Historical Industrial Complex
Trenton, NJ

Notable for: only remaining Roebling machine, largest wire-rope closing machine in 1893

Owner, if different than above: Roebling's Sons Company

Links
General Roebling History: http://www.inventionfactory.com/history/

More of same: http://inventionfactory.com/history/main.html

More about . . .
The only remaining Roebling machine was designed by Charles G. Roebling (1849-1918), engineer and president of the Roebling Company from 1876 to 1918. Built in 1893, it was the largest wire-rope closing machine in its time. The machine twisted six strands around a central core rope. These seven combined in the machine's forming die to produce a finished rope, a process known as closing. The machine was built to produce 1.5-inch rope for cable railways--80 tons could be loaded at a single spinning, which provided 30,000 feet of unspliced cable at a batch.

The demand for ever longer cable car ropes led to its design. It was a vertical machine, standing 64 feet, requiring the machine and building to be built as a unit. This and an adjacent rope room still exist. This machine was modified in 1968 to produced 5-inch wire rope, the largest at the time, for surface mining.

Charles Roebling, who graduated from Rensselaer Polytechnic in 1871 (civil engineering) was the third son of John A. Roebling (1809-1869), celebrated engineer of suspension bridges and founder of the wire and rope works. John Roebling, educated at the Berlin Polytechnic Institute, immigrated from Germany in 1831. As an engineer in western Pennsylvania, he began to replace the hemp ropes used on the inclined railways with hand- twisted wire rope.
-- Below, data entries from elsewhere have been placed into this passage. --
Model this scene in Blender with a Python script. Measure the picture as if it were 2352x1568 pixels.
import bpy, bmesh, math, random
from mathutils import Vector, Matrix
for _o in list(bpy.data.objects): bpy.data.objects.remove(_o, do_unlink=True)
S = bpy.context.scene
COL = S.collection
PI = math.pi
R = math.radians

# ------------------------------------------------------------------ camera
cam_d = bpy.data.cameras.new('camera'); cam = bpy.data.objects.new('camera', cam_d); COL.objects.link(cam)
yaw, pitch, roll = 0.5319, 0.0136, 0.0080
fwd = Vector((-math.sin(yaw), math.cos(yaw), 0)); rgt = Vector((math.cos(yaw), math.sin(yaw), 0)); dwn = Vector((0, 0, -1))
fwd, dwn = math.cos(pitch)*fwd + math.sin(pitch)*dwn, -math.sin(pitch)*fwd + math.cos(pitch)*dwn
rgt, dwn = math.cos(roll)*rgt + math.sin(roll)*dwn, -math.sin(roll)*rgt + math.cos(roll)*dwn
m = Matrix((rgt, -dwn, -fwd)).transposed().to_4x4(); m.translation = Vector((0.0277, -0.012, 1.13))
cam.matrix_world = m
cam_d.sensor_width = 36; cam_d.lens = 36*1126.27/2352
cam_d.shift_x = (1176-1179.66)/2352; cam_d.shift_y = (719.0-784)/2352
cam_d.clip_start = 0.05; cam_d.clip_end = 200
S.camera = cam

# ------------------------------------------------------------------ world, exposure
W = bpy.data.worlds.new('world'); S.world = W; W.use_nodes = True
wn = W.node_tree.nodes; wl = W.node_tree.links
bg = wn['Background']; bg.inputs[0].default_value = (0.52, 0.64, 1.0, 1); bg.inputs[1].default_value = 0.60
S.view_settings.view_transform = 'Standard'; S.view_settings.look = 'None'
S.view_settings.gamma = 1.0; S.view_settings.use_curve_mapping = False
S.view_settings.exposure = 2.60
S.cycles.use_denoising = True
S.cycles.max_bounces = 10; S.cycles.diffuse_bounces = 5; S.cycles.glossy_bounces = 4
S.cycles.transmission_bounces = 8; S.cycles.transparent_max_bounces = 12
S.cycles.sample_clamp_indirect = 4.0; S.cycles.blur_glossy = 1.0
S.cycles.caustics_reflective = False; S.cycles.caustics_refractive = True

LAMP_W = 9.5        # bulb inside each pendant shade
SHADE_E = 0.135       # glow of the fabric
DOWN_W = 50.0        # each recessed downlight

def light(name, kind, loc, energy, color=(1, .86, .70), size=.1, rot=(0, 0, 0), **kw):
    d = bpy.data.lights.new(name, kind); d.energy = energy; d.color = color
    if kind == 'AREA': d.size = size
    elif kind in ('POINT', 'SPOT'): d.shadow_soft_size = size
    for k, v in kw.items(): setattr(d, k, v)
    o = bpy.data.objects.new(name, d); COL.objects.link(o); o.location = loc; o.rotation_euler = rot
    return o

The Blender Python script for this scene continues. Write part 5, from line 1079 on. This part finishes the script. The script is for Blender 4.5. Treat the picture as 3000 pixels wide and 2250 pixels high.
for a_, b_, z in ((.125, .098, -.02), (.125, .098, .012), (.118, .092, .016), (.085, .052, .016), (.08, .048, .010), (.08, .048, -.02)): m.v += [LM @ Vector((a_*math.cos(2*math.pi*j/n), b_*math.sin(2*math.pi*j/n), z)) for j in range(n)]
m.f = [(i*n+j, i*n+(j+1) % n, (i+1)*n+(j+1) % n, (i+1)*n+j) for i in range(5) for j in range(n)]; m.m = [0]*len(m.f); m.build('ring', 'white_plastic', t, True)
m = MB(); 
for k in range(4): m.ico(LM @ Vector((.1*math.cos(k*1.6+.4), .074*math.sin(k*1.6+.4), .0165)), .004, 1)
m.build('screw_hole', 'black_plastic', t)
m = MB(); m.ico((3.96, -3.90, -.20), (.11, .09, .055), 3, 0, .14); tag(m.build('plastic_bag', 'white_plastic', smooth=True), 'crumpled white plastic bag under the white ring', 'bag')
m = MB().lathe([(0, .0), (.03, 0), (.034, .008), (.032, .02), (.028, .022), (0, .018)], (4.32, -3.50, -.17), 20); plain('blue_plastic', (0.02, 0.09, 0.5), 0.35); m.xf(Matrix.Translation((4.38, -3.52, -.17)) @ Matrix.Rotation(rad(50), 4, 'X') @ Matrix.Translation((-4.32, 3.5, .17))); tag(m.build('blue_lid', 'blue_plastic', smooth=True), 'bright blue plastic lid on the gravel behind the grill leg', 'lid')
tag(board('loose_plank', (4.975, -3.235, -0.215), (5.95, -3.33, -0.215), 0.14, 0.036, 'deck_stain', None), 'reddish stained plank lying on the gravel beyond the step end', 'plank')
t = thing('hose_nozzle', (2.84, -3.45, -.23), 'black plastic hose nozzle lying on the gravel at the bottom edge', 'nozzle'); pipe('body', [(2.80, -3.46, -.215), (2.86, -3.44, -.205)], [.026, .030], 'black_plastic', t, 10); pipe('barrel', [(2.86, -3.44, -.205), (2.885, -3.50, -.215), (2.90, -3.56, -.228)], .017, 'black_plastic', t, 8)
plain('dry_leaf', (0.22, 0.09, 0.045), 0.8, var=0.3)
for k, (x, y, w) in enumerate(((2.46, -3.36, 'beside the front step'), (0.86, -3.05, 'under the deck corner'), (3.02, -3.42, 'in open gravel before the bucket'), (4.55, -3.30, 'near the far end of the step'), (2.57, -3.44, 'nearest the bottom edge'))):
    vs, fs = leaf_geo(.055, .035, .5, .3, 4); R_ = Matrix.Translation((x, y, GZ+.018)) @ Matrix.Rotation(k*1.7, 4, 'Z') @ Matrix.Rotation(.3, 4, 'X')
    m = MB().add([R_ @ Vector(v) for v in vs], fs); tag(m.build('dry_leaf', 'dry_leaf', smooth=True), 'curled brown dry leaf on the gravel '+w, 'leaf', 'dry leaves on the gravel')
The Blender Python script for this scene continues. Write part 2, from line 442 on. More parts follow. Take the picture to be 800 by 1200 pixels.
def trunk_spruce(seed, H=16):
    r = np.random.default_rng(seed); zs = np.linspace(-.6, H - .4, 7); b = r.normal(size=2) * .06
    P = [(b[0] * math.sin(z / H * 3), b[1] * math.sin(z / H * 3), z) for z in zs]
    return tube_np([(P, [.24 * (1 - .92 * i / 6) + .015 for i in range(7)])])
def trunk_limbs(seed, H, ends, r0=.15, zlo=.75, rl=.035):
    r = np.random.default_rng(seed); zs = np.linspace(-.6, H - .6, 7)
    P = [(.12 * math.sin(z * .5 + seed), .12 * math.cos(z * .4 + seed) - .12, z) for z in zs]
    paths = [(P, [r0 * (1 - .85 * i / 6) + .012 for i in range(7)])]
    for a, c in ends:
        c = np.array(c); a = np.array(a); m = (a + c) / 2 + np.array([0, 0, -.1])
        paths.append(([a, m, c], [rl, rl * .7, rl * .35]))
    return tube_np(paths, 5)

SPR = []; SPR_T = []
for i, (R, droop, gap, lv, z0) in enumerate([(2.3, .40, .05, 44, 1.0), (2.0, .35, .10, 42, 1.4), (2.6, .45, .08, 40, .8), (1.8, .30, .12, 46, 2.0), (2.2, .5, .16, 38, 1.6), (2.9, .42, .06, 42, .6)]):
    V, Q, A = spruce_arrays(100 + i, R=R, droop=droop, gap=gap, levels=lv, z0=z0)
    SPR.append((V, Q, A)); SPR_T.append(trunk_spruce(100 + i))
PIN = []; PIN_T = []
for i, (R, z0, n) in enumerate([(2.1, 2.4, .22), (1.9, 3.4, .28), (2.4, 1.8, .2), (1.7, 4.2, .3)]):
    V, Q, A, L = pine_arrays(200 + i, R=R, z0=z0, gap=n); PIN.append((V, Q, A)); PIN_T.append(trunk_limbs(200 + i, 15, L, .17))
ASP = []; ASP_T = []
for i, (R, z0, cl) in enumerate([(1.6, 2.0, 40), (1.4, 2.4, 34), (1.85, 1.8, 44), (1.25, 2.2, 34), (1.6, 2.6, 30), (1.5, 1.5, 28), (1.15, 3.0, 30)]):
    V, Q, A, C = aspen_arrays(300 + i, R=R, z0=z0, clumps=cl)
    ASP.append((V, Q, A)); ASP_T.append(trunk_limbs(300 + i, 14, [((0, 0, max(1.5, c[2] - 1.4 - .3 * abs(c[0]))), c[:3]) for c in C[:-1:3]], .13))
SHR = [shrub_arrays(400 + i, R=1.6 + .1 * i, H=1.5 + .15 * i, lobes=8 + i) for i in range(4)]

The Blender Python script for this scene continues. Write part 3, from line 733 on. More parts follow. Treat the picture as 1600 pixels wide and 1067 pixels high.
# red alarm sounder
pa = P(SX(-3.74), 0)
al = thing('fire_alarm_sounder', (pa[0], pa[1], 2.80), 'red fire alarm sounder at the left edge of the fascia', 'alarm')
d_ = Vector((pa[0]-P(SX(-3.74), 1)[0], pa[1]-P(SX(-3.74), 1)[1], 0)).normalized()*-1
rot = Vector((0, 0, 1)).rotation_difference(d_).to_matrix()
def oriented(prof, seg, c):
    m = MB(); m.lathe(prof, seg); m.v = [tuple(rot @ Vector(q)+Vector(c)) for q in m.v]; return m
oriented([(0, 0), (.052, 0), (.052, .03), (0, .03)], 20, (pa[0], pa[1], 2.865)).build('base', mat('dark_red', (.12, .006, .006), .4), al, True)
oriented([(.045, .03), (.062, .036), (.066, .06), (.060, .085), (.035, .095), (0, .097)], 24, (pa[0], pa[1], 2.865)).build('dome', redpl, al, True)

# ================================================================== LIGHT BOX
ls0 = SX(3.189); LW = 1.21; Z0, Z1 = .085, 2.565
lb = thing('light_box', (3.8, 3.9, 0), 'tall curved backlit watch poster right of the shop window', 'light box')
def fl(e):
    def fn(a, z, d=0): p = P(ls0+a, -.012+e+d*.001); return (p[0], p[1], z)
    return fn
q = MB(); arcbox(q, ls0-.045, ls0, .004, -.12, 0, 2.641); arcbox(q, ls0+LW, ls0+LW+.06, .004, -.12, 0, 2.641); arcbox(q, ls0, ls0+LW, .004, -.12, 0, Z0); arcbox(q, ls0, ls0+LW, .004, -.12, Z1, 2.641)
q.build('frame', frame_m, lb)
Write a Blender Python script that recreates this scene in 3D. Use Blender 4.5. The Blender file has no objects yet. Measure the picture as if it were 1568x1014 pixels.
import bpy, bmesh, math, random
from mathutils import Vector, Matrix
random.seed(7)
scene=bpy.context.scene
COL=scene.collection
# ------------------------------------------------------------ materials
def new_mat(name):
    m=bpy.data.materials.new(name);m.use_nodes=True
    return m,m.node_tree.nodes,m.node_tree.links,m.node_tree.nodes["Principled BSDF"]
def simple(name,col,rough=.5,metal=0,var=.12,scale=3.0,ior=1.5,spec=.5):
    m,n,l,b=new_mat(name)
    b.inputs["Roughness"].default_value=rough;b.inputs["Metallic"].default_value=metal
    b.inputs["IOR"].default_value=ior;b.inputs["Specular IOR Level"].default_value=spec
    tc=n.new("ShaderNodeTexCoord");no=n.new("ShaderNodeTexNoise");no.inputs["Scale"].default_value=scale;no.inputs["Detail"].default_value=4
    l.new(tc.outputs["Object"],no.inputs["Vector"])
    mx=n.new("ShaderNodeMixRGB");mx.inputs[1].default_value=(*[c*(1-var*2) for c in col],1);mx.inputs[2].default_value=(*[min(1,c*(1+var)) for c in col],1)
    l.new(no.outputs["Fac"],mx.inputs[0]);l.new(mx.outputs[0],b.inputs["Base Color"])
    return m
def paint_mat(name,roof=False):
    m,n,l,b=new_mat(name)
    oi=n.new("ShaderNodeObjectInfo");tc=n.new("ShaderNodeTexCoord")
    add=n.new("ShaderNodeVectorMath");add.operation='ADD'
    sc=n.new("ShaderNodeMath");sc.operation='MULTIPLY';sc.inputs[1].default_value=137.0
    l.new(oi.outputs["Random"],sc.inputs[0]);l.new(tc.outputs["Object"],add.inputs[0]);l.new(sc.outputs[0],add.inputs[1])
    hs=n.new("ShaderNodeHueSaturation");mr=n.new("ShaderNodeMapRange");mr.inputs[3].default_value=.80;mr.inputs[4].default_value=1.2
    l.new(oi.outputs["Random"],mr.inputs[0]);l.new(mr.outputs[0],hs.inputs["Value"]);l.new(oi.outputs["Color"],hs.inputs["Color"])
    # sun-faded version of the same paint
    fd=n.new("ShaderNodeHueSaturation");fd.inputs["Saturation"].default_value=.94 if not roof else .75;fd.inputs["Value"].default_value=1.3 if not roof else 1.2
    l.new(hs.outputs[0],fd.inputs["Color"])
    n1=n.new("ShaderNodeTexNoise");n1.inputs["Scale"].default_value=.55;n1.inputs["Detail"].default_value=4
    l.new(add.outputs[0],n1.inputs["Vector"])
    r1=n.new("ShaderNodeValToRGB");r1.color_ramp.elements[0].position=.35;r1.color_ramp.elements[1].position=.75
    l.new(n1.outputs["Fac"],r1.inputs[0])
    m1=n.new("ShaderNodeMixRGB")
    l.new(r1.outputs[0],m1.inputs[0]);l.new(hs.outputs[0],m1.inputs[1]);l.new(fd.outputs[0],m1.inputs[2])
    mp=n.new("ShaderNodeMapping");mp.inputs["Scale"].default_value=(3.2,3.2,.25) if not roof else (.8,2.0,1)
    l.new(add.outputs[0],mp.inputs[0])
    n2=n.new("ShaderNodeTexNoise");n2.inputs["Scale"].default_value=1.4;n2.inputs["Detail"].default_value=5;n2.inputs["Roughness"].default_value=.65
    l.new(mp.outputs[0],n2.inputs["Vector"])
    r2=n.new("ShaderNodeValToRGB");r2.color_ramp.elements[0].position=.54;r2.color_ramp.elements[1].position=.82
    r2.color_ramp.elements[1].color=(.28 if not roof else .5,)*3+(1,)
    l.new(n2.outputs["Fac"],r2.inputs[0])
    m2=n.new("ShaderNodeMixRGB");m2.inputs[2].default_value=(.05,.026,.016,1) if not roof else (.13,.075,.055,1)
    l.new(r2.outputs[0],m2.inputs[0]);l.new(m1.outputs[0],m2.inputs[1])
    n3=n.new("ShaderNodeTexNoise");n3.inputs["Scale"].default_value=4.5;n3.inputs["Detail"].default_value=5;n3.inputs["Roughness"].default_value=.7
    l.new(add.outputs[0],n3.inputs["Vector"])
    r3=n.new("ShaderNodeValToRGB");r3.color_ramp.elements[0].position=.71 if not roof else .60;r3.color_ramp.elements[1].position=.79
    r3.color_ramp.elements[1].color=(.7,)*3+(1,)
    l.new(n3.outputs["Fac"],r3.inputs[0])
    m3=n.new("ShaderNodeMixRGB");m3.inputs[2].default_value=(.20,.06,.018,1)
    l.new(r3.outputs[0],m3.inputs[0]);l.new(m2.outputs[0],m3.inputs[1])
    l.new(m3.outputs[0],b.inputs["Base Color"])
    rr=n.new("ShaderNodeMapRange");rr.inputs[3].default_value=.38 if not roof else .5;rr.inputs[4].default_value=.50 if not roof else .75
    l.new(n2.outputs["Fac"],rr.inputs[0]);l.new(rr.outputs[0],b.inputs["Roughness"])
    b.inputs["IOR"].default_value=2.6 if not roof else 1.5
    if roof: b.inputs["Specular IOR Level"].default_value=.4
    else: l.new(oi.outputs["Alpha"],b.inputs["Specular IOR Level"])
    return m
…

John Roebling established his first wire rope manufacturing plant in the Chambersburg section of Trenton in 1849. Initially the rope was used in design and construction of suspension bridges by Roebling, including the Brooklyn Bridge. By the 1880s, wire and wire rope were also produced for shipping and railway use, soon to be followed by recently developed technologies in electrical transmission, telegraphs, and elevators. Mining and cable cars also used the wire rope. Soon, the tramways and construction of the Panama Canal employed Roebling wire ropes. After the start of World War I, airplane rigging and controls called for fine wires.

The Trenton Roebling Community Development Corporation and DKM Properties Corporation are using the 80- ton rope closing machine as a centerpiece of an interactive museum-learning center for Trenton's industrial heritage.